Gün erken başladı, deli dürtmüş gibi saat 6'da uyandım. Olsun, dün 23 gibi uyumuş olduğum için uykumu almıştım. Ortalığı toparlamak, odalara çocuksuz yaşam koşulları düzenini vermek için sabah S. temizliğe gelmeden önce işe girişeyim niyetindeydim, iyi oldu. Zaten saat 9'da kapı çaldı, eline çabuk S. geliverdi.
O alıştığı gibi yatak odaları tarafından işe başlarken, ben de mutfağa girdim, yemek yapmaya başladım.

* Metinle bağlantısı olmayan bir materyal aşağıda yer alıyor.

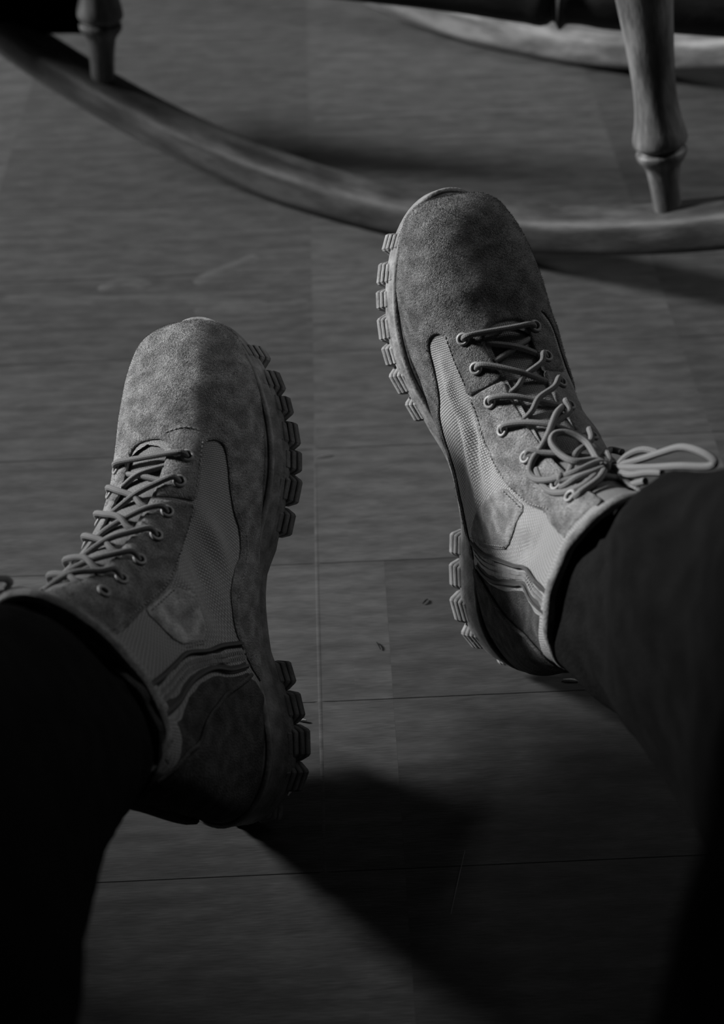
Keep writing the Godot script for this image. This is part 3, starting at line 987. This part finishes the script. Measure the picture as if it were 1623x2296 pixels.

Öğlende bir süredir çeşitli engeller nedeniyle yapamadığımız pilates dersine gittim. Hava raporları sabahtan itibaren yağmur bekliyordu, ancak bizim tarafa yağmurun y'si bile düşmedi, yağsa sevinecektim.
Eve dönerken kızım mesaj attı, havaalanına gitmiş, montunu soruşturmuş ve tesadüfen karşısına çıkan üç Belçikalı-Türk görevlinin de yardımıyla montun izi bulunmuş. Uçaklarda unutulmuş eşyaları gate'lerden terminal içine getiren kişi günde bir tur yapıyormuş ve bugünkü turunu yapmış bile. Dolayısıyla teslim alma işi sonraya kalmış.
Neyse, hani derler ya, "Allah fukarayı sevindirmek isterse, önce eşeğini kaybettirir, sonra buldurur" bizimkisi de şimdilik bulmaya yaklaşma hikayesi oldu.
Dünkü erguvana sırtınızı döndüğünüzde karşıda tarihi yarımada -hava oldukça kapalı ve puslu olsa da- Topkapı Sarayı, Sultanahmet Camii, Ayasofya'sıyla, denizdeki vapur ve motoruyla ve haliyle olmazsa olmaz martı uçuşuyla böyle görülüyordu.